Sunday, December 14, 2003

Back to my reading,

insofar as today's workflow allows. Now that I've finished Nigel Wilson's Scholars of Byzantium, I can finally move on to his From Byzantium to Italy, which follows the thread of Greek studies in the West during the Italian Renaissance. Some of this is familiar territory to me, as I began my work in the classical tradition (by means of a directed study at Boston University with my advisor Stephen Scully) with the Renaissance humanists. It is edifying however to return to such figures as Chrysoloras, Leonardo Bruni, and the great Lorenzo Valla with a broader and deeper context with which to frame them. My readings in the field this Fall have been serendipitously dovetailing with one another, as if I've been working my way through the syllabus of a readings course. Perhaps I should make this a reading list for a class of my own. I've been dying to teach a course at The Greek Institute on the classical tradition, and now I think I've reached a critical enough mass in my own knowledge that I could pull one off. As if I'd have any time to fit in another class! Oh, well.

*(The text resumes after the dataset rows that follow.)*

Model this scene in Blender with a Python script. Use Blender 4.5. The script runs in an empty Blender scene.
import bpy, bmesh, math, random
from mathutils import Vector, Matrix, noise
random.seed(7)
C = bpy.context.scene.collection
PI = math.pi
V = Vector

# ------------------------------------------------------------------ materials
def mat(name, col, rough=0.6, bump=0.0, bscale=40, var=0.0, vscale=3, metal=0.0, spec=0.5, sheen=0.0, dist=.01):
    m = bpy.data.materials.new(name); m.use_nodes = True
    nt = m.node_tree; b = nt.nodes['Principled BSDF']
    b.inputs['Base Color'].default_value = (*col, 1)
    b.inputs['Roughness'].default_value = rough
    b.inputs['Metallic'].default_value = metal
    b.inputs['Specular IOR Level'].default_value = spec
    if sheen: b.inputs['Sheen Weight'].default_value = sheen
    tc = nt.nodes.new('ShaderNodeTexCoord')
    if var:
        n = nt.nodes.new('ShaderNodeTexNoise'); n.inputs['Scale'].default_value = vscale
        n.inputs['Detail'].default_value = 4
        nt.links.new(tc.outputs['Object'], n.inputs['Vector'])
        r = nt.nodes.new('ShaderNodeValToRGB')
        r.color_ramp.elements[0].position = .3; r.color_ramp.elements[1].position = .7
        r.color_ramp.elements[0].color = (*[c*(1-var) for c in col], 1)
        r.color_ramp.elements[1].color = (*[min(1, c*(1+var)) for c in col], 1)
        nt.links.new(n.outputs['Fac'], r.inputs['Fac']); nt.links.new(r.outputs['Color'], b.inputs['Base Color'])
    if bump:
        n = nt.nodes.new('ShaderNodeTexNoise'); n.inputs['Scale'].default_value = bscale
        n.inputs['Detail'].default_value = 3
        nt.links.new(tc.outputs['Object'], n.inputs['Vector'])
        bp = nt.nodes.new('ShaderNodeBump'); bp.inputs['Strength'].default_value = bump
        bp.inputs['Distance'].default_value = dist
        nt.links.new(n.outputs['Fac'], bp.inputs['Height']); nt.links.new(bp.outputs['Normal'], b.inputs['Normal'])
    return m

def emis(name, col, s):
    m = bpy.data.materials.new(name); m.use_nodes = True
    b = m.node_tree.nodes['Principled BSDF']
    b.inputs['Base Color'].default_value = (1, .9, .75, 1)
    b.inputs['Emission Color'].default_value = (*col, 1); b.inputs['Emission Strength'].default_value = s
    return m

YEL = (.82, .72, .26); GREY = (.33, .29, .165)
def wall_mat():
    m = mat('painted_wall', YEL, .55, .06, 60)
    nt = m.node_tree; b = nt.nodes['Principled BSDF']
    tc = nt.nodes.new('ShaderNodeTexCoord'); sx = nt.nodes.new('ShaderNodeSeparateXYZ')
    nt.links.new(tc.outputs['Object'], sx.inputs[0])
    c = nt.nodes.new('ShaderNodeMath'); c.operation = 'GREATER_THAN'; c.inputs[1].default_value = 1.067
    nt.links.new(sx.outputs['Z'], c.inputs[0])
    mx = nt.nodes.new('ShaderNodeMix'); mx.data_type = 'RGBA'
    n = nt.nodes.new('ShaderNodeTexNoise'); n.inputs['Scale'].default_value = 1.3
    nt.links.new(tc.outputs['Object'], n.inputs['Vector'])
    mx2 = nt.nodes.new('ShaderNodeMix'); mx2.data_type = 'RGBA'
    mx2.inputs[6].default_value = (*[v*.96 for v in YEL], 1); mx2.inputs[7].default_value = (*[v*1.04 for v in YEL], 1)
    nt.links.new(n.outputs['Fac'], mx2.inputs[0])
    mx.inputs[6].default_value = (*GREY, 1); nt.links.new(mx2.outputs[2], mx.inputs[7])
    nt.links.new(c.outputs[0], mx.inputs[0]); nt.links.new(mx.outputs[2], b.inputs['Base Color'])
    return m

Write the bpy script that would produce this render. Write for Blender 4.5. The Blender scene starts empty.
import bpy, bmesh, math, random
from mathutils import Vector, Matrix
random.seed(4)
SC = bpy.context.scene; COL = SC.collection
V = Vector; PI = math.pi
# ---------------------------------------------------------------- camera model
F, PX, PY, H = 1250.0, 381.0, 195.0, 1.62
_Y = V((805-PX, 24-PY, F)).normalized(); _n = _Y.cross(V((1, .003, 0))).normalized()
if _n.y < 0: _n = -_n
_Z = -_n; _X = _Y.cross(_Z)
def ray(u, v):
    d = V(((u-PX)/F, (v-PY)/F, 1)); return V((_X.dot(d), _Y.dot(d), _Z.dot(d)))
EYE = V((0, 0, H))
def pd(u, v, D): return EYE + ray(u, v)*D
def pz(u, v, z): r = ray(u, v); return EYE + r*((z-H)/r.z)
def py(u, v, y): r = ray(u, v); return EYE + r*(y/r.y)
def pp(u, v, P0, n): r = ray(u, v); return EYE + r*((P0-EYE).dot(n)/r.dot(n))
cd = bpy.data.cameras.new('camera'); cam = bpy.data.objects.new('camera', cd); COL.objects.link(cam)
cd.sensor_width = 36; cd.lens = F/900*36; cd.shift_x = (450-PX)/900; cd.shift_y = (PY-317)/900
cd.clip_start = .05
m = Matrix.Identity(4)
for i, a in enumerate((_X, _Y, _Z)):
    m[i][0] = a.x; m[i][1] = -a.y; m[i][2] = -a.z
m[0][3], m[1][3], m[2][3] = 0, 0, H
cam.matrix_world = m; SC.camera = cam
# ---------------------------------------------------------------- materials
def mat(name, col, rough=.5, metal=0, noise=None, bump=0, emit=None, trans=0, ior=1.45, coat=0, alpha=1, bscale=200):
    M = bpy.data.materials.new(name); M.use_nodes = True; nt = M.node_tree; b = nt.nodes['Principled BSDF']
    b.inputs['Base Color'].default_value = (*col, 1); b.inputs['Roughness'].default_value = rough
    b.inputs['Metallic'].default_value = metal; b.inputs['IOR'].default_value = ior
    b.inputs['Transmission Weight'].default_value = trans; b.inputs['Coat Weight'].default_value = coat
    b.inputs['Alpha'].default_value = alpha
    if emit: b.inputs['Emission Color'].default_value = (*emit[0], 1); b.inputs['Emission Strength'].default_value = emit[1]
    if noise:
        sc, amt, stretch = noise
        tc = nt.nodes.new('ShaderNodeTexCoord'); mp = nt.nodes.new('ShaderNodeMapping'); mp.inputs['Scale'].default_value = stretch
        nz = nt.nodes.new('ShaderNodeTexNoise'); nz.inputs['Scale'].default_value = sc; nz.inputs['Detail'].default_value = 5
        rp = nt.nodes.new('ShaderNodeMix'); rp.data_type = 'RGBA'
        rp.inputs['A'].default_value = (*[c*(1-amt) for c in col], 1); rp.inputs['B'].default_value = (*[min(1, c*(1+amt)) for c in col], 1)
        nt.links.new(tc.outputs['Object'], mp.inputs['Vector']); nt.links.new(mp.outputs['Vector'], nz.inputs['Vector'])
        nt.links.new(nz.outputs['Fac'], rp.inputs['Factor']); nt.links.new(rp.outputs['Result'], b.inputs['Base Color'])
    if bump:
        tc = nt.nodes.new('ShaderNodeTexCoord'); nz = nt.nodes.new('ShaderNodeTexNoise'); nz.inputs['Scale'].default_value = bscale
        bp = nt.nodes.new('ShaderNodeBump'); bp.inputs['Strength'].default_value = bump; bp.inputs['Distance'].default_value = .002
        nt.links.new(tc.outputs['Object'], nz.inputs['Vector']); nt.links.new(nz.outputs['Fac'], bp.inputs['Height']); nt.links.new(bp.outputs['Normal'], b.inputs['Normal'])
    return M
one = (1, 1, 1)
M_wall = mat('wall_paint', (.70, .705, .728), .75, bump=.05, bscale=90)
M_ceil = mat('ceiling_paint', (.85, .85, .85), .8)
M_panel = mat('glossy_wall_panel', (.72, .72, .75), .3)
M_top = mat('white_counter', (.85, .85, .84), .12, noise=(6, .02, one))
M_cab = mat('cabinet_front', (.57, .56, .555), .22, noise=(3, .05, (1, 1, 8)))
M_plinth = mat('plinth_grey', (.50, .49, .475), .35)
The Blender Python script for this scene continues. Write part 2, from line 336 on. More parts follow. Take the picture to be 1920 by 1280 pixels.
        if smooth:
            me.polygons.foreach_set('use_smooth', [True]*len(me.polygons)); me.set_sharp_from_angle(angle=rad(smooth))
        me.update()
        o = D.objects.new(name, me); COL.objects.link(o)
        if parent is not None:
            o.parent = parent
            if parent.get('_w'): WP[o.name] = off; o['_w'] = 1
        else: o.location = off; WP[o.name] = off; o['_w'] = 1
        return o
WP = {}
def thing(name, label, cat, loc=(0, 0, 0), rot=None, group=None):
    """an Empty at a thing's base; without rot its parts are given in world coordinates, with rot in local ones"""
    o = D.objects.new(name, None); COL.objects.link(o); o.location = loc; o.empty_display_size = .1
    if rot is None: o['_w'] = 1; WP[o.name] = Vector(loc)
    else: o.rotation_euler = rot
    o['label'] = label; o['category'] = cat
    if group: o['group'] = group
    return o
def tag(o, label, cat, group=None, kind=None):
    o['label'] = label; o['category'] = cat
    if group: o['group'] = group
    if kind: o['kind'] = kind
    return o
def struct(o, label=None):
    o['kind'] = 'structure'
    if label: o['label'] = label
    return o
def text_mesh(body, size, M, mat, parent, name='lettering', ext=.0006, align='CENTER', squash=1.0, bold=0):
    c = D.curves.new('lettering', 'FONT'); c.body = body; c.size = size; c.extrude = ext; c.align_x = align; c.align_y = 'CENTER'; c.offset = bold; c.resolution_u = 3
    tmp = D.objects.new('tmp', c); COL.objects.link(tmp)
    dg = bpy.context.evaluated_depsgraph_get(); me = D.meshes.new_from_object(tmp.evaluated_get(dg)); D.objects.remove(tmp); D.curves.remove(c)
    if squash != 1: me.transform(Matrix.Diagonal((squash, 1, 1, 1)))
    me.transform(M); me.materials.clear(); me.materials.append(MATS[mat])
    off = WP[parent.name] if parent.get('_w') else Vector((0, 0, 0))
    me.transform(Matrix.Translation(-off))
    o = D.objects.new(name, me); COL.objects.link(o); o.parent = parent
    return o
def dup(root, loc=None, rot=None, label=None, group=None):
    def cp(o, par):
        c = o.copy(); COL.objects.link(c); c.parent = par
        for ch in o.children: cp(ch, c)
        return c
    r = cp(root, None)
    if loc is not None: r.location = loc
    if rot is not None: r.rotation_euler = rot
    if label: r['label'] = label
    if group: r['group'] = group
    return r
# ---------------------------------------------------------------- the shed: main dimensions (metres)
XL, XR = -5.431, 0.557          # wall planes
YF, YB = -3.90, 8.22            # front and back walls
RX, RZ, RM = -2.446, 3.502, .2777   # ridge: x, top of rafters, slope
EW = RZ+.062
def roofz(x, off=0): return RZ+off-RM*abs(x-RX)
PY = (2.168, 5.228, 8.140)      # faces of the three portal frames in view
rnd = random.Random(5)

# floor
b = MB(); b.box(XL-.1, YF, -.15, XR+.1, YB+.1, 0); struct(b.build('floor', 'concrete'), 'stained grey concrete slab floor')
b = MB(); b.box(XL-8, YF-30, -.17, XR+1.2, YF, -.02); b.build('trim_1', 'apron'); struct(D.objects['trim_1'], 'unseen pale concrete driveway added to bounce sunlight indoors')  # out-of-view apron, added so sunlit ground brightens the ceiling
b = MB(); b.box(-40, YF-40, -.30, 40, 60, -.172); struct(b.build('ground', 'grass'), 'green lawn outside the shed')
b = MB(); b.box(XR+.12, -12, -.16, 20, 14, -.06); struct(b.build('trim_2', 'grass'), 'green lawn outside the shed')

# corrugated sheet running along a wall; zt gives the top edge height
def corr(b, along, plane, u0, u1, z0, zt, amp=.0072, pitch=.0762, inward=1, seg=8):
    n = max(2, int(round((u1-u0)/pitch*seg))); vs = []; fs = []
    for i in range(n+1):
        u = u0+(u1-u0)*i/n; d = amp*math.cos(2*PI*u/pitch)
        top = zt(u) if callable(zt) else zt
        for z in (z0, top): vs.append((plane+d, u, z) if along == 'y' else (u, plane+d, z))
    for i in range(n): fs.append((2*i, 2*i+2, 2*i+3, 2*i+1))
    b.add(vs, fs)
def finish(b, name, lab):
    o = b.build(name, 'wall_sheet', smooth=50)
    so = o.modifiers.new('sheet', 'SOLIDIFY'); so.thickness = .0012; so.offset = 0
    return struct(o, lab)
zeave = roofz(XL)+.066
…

Something that might merit a scholarly article is this issue of early word-for-word translations from Greek into Latin that keeps coming up in From Byzantium to Italy. Wilson is unreservedly dismissive of them, championing the ideal espoused by Bruni in the 15th Century that one should strive to reproduce the sense of the original language, but in the idiom of the target language. While this is all well and good for literary translations, an assumption is being made here by Wilson - a big assumption, in my opinion - that the first generation of Latin to Greek volumes in Italy were made in order to be read as literature. There is ample evidence to suggest that the earliest generation of Hellenists in the West, on account of the paucity of good teachers and the almost total absence of grammars or lexica, preferred to learn Greek through bilingual texts, using the Latin translation as their guide. Here the more literal a translation the better, and best of all would be one that was word-for-word, something that was actually possible (if a bit awkward in places) going from Greek to Latin owing to both languages being highly inflected and with a word order that was flexible.

I do understand Nigel Wilson's gut reaction here to the idea of shoehorning one language into another with no regard for aesthetics, however. Perhaps I'm a little more sympathetic to "grammarese" translations because that's the level that most of my Greek students are at. There is a danger in allowing a student to translate idiomatically too early, as it can encourage a kind of grammatical carelessness that is difficult to remedy, once it sets in. Of course as time goes on the challenge becomes one of moving beyond grammarese into good English - from the literal to the literary - but just as we don't expect first-year students to be Lattimores, Fagles, or Alexander Pope, we can hardly hold it against the early Italian humanists for learning to crawl before they could tried to walk.